Travis Heim is excited about the addition of his “Brown Bar,” which will be stocked with 150 varieties of both familiar and some hard-to-find whiskeys and bourbons. “This is something I have always wanted to do … whiskey and bourbon pair really well with smoked meats. We will have some flights and rare bottles, but also want to keep it affordable for our customers to sample something new,” he said. They plan to feature only local beers, along will classic Miller on tap, along with other bottled or canned domestic selections. “There are a lot of quality beers in our area that we are excited to promote,” he said. You will also find about nine new cocktails to choose from, including a margarita.

The circa 1921 building has incorporated original tin ceiling tiles and wood reclaimed from Cartan’s Shoes down the street, with just a hint of mint green in the old wood. The tone in that weathered wood, which now wraps the bar, has become the main color scheme for the rest of the project.

When there is a line down the side of the building, you can order a drink from a pass-through window in the bar. It will be counter order and customers will get a pager to alert them when it’s time for pickup. Cognac-colored booths will mix with high tops at the bar and long communal tables. There will even be a wall counter to accommodate stand-up lunches.

“Throughout the design process, we wanted to flip the script on what most people expect a barbecue restaurant to look and feel like,” Churchill said. “Our plans include not only getting this first Heim Barbecue off and running, but also on expansion of the brand throughout the state in coming years.”

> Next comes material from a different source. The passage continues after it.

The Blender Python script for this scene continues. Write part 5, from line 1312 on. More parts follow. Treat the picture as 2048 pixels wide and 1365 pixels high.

Travis and Emma Heim say, “If we could have designed our dream restaurant, this would be it!” What you will find at Heim Barbecue is a family-friendly yet polished interior with a nod to classic barbecue joints around the state. What you won’t find are tons of antlers and taxidermy or walls of license plates. “It would be a crime to make it too cliché,” said Emma Heim. “The interior will be a reflection of my taste and style, but it was really a great blend of the two of us.” The entire journey has been a team effort after all.